= SOURCE EXCERPT =
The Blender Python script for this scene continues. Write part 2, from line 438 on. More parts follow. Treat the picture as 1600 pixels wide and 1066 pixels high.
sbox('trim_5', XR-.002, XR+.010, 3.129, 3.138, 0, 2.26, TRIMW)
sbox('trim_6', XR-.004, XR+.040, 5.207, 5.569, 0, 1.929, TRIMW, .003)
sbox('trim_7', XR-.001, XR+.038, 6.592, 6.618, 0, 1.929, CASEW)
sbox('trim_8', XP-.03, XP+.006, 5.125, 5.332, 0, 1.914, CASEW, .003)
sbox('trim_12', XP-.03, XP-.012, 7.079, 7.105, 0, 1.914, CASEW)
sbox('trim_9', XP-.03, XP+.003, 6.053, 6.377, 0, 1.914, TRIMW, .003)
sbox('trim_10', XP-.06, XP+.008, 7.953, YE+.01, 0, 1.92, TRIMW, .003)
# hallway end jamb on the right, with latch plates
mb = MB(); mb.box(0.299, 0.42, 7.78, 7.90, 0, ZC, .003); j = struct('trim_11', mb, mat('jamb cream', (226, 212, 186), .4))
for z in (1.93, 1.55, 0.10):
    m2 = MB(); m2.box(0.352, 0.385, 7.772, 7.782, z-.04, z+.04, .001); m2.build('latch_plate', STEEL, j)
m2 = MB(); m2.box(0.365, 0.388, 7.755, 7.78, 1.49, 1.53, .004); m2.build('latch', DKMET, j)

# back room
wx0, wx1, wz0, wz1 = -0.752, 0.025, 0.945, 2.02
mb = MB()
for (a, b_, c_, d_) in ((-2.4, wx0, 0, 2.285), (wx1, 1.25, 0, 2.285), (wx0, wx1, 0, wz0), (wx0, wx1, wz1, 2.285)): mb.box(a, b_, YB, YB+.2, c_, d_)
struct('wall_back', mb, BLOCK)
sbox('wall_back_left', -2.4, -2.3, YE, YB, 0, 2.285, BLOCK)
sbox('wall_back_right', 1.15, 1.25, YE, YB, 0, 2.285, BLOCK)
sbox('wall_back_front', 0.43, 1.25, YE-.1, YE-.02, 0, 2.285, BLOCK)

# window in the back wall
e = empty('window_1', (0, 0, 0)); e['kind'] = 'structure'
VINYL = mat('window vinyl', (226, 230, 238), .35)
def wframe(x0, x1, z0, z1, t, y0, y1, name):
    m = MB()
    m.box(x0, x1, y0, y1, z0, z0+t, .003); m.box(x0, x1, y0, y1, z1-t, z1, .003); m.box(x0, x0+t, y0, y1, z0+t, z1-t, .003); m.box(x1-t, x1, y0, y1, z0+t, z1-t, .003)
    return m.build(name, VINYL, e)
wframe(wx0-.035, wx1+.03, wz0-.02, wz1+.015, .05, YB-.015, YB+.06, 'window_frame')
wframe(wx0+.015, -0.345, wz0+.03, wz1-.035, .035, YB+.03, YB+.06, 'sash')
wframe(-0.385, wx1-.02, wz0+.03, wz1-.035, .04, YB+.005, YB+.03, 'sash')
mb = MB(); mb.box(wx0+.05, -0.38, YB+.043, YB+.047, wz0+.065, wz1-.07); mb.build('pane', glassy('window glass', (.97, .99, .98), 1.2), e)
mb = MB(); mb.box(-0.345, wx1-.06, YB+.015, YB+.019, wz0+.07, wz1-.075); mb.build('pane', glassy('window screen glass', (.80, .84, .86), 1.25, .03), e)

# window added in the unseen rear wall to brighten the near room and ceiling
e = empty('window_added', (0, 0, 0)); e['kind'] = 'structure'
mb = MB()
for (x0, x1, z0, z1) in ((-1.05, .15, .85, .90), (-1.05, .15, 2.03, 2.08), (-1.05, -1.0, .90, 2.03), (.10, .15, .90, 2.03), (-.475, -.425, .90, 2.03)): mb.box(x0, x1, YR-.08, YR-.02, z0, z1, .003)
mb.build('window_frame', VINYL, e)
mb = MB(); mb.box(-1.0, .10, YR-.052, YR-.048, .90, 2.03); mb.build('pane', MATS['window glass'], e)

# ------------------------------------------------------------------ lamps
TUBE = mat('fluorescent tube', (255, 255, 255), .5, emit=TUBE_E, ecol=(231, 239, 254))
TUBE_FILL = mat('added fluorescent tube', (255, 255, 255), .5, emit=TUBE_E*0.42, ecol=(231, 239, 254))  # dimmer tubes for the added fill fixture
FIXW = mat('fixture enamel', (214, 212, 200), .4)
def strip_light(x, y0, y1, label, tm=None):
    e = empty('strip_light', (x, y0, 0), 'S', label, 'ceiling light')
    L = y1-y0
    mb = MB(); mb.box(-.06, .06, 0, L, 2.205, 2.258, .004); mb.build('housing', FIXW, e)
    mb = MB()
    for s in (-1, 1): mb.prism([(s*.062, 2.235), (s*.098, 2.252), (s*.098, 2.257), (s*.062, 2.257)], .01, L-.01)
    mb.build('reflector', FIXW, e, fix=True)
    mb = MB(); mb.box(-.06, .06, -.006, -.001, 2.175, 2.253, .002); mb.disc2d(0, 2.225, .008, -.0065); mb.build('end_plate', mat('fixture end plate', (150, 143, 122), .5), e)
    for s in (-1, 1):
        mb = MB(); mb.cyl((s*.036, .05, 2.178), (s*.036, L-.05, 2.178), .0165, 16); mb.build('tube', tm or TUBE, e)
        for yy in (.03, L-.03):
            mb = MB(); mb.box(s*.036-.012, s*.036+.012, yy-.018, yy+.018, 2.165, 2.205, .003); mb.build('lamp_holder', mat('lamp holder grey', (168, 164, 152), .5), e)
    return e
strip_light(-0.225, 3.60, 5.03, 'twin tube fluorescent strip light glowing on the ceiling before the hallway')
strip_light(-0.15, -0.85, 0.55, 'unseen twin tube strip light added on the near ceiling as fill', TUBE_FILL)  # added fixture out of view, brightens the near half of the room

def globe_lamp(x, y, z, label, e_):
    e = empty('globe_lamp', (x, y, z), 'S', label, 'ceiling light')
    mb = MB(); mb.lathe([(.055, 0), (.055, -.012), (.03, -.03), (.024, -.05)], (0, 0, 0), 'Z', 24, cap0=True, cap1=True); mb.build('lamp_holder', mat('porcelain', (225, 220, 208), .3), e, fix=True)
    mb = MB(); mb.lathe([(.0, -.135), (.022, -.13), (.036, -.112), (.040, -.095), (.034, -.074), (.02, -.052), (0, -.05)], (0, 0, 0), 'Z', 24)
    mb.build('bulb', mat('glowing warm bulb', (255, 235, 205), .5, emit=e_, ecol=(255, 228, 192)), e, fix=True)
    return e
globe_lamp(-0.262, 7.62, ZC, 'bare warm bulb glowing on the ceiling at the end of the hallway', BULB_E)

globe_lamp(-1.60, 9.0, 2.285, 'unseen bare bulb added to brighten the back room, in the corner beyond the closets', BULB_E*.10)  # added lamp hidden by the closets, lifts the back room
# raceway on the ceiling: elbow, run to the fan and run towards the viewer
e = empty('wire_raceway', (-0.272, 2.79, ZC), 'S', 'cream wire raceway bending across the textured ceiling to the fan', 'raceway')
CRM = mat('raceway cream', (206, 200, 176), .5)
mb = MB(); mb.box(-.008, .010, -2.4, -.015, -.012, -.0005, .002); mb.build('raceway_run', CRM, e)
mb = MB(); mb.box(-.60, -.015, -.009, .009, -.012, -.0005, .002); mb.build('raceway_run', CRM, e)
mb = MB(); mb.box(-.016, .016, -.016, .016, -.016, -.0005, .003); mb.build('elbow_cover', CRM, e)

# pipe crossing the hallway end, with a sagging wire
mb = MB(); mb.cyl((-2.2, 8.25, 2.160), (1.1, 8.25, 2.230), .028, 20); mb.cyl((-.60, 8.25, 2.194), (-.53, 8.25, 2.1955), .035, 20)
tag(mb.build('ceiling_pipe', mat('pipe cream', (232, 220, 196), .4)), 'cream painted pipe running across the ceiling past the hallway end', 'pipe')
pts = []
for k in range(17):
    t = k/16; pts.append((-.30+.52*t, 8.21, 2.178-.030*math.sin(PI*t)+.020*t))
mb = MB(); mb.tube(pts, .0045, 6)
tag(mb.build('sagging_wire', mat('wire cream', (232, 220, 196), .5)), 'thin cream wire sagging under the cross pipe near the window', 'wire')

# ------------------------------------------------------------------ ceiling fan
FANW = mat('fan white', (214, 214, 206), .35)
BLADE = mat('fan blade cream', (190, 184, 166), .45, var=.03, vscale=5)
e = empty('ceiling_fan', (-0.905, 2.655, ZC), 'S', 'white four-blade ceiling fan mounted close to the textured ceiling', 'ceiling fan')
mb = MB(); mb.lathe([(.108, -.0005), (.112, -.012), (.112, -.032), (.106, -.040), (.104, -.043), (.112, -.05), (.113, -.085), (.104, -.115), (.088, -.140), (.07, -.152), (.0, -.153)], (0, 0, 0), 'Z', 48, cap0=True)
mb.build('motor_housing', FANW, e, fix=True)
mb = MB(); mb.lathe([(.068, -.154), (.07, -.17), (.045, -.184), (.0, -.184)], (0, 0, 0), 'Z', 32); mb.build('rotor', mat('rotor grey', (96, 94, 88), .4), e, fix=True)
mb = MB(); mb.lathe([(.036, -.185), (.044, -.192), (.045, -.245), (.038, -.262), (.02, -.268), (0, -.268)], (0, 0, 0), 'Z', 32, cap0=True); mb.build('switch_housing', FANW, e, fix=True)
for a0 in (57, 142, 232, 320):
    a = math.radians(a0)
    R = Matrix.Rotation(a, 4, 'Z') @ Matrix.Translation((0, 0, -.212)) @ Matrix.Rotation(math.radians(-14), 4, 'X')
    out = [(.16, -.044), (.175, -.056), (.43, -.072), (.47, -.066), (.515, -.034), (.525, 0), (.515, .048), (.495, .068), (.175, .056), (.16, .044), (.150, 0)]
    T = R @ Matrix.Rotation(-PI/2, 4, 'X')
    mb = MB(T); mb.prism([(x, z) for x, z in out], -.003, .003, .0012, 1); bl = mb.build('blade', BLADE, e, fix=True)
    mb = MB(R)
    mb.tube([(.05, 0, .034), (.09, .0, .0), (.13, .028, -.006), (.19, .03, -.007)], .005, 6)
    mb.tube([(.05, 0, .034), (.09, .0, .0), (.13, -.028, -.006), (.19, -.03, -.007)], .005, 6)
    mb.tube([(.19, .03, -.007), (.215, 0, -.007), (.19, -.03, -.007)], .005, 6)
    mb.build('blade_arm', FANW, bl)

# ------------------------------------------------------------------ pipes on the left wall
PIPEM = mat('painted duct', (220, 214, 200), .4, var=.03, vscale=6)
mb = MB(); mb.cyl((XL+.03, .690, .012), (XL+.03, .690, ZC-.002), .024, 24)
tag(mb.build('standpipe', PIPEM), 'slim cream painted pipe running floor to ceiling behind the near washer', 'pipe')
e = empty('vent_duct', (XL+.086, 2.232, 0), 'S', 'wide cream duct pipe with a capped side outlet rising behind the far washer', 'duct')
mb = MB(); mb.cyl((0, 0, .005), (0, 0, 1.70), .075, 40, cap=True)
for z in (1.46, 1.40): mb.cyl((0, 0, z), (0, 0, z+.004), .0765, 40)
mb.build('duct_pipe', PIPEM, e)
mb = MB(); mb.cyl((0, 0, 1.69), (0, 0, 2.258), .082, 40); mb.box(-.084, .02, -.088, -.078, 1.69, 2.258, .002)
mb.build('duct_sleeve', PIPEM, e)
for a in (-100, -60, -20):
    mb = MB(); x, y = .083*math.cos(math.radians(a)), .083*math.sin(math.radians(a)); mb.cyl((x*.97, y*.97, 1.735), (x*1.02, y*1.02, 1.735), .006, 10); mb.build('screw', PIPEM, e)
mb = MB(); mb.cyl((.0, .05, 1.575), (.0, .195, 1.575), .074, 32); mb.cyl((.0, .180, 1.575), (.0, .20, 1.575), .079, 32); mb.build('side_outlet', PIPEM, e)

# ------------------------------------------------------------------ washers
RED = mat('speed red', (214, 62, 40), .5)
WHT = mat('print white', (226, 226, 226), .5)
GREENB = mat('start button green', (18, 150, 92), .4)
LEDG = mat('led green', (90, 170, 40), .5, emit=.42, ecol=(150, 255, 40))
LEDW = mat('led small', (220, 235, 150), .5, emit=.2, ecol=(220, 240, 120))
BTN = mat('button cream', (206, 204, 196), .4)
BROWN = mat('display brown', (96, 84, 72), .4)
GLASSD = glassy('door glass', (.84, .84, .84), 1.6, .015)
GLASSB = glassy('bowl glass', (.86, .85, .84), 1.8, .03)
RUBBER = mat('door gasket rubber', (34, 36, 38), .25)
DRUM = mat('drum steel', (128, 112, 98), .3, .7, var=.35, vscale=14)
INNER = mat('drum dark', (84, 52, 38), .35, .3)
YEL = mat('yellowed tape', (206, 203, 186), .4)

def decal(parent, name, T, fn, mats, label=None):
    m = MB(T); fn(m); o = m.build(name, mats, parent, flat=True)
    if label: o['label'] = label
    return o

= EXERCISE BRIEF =
The required output is the exact run of lines from the beginning of the listing above to the line that contains "m2 = MB(); m2.box(0.365, 0.388, 7.755, 7.78, 1.49, 1.53, .004);", inclusive of both.

= OUTPUT OF THE TASK =
The Blender Python script for this scene continues. Write part 2, from line 438 on. More parts follow. Treat the picture as 1600 pixels wide and 1066 pixels high.
sbox('trim_5', XR-.002, XR+.010, 3.129, 3.138, 0, 2.26, TRIMW)
sbox('trim_6', XR-.004, XR+.040, 5.207, 5.569, 0, 1.929, TRIMW, .003)
sbox('trim_7', XR-.001, XR+.038, 6.592, 6.618, 0, 1.929, CASEW)
sbox('trim_8', XP-.03, XP+.006, 5.125, 5.332, 0, 1.914, CASEW, .003)
sbox('trim_12', XP-.03, XP-.012, 7.079, 7.105, 0, 1.914, CASEW)
sbox('trim_9', XP-.03, XP+.003, 6.053, 6.377, 0, 1.914, TRIMW, .003)
sbox('trim_10', XP-.06, XP+.008, 7.953, YE+.01, 0, 1.92, TRIMW, .003)
# hallway end jamb on the right, with latch plates
mb = MB(); mb.box(0.299, 0.42, 7.78, 7.90, 0, ZC, .003); j = struct('trim_11', mb, mat('jamb cream', (226, 212, 186), .4))
for z in (1.93, 1.55, 0.10):
    m2 = MB(); m2.box(0.352, 0.385, 7.772, 7.782, z-.04, z+.04, .001); m2.build('latch_plate', STEEL, j)
m2 = MB(); m2.box(0.365, 0.388, 7.755, 7.78, 1.49, 1.53, .004); m2.build('latch', DKMET, j)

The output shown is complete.